==== Dataset records

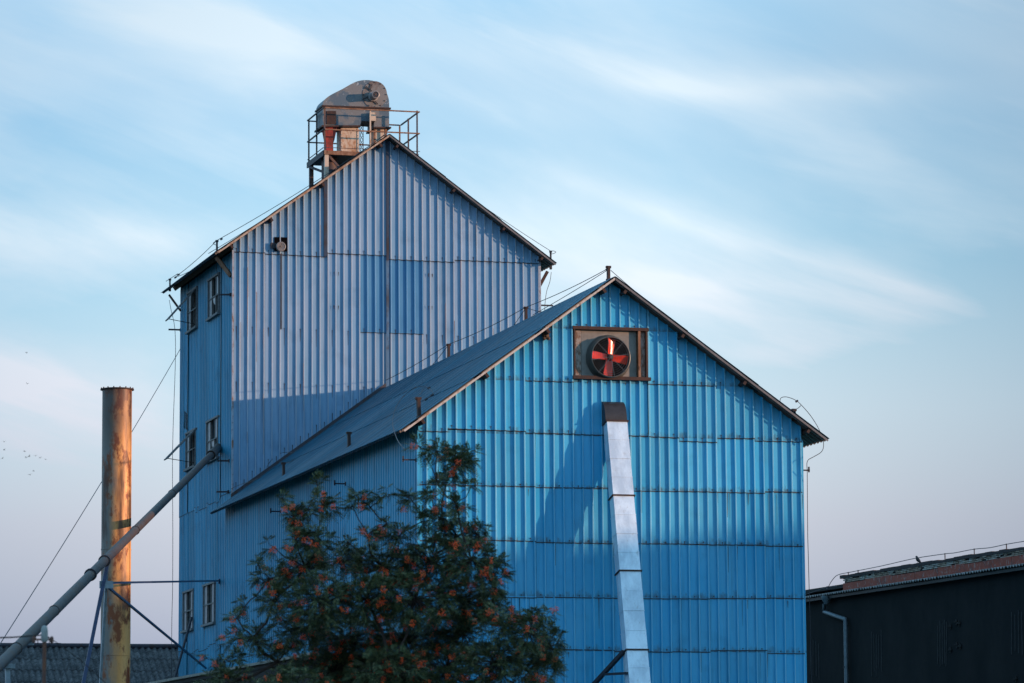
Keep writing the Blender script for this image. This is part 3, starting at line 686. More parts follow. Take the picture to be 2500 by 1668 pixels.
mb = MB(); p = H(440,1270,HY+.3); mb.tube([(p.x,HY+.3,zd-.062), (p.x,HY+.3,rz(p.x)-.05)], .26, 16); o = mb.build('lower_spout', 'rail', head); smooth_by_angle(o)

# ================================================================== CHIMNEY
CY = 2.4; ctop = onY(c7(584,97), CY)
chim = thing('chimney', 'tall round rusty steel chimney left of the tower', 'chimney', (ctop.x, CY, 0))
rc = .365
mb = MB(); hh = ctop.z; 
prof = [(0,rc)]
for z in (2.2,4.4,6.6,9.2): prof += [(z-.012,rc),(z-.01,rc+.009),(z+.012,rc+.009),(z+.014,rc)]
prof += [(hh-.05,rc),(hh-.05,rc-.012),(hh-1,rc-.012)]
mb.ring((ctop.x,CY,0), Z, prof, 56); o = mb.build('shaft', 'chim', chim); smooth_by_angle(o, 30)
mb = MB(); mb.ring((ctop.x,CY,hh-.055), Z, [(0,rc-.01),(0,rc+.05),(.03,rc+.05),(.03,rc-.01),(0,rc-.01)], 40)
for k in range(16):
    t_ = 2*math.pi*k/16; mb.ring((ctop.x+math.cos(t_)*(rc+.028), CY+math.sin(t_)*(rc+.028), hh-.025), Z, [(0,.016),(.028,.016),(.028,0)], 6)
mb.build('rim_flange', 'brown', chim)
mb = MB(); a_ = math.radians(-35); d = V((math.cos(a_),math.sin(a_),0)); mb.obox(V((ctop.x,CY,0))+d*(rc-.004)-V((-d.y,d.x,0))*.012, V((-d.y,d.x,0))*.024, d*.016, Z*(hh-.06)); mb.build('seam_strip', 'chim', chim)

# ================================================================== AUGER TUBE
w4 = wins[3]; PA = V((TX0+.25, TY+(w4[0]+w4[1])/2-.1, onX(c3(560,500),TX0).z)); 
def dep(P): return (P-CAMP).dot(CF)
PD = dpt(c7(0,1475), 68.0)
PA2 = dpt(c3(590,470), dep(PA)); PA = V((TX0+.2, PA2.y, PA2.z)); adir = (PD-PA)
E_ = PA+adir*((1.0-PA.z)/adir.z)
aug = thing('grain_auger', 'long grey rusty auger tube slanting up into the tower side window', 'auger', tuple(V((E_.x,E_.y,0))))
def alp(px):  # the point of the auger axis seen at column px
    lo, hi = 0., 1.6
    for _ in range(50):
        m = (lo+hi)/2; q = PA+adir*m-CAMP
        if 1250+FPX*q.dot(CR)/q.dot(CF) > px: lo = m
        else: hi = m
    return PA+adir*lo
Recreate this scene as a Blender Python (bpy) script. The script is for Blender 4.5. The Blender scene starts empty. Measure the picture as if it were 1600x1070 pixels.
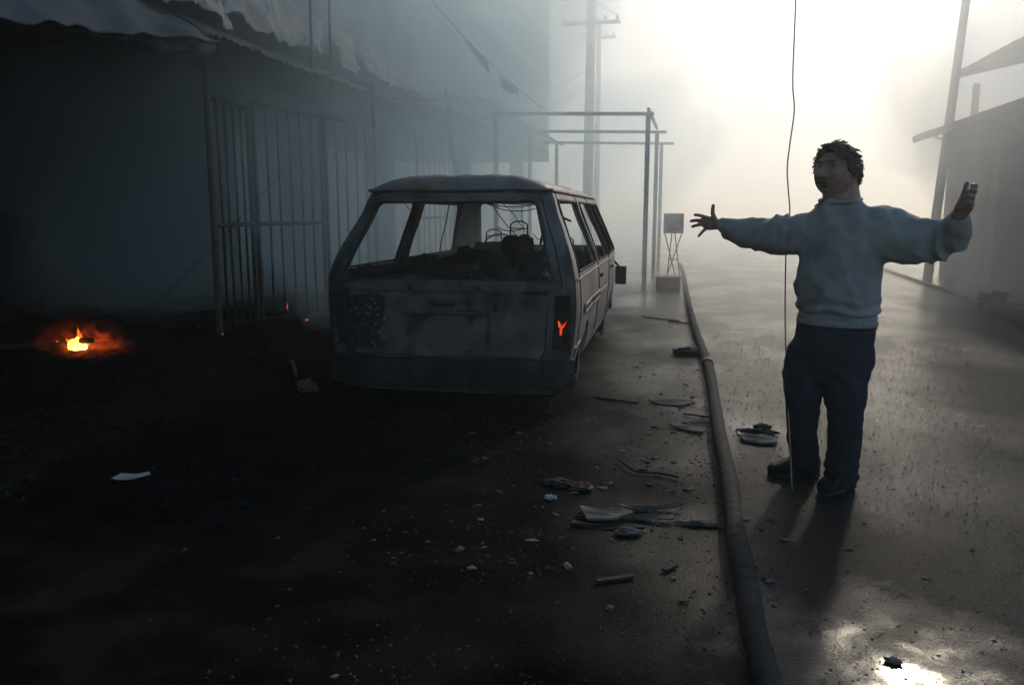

========

Task description: Restate the whole of the material word for word without the pictures.

Full output:
Keep writing the Blender script for this image. This is part 3, starting at line 686. More parts follow. Take the picture to be 2500 by 1668 pixels.
mb = MB(); p = H(440,1270,HY+.3); mb.tube([(p.x,HY+.3,zd-.062), (p.x,HY+.3,rz(p.x)-.05)], .26, 16); o = mb.build('lower_spout', 'rail', head); smooth_by_angle(o)

# ================================================================== CHIMNEY
CY = 2.4; ctop = onY(c7(584,97), CY)
chim = thing('chimney', 'tall round rusty steel chimney left of the tower', 'chimney', (ctop.x, CY, 0))
rc = .365
mb = MB(); hh = ctop.z; 
prof = [(0,rc)]
for z in (2.2,4.4,6.6,9.2): prof += [(z-.012,rc),(z-.01,rc+.009),(z+.012,rc+.009),(z+.014,rc)]
prof += [(hh-.05,rc),(hh-.05,rc-.012),(hh-1,rc-.012)]
mb.ring((ctop.x,CY,0), Z, prof, 56); o = mb.build('shaft', 'chim', chim); smooth_by_angle(o, 30)
mb = MB(); mb.ring((ctop.x,CY,hh-.055), Z, [(0,rc-.01),(0,rc+.05),(.03,rc+.05),(.03,rc-.01),(0,rc-.01)], 40)
for k in range(16):
    t_ = 2*math.pi*k/16; mb.ring((ctop.x+math.cos(t_)*(rc+.028), CY+math.sin(t_)*(rc+.028), hh-.025), Z, [(0,.016),(.028,.016),(.028,0)], 6)
mb.build('rim_flange', 'brown', chim)
mb = MB(); a_ = math.radians(-35); d = V((math.cos(a_),math.sin(a_),0)); mb.obox(V((ctop.x,CY,0))+d*(rc-.004)-V((-d.y,d.x,0))*.012, V((-d.y,d.x,0))*.024, d*.016, Z*(hh-.06)); mb.build('seam_strip', 'chim', chim)

# ================================================================== AUGER TUBE
w4 = wins[3]; PA = V((TX0+.25, TY+(w4[0]+w4[1])/2-.1, onX(c3(560,500),TX0).z)); 
def dep(P): return (P-CAMP).dot(CF)
PD = dpt(c7(0,1475), 68.0)
PA2 = dpt(c3(590,470), dep(PA)); PA = V((TX0+.2, PA2.y, PA2.z)); adir = (PD-PA)
E_ = PA+adir*((1.0-PA.z)/adir.z)
aug = thing('grain_auger', 'long grey rusty auger tube slanting up into the tower side window', 'auger', tuple(V((E_.x,E_.y,0))))
def alp(px):  # the point of the auger axis seen at column px
    lo, hi = 0., 1.6
    for _ in range(50):
        m = (lo+hi)/2; q = PA+adir*m-CAMP
        if 1250+FPX*q.dot(CR)/q.dot(CF) > px: lo = m
        else: hi = m
    return PA+adir*lo
Recreate this scene as a Blender Python (bpy) script. The script is for Blender 4.5. The Blender scene starts empty. Measure the picture as if it were 1600x1070 pixels.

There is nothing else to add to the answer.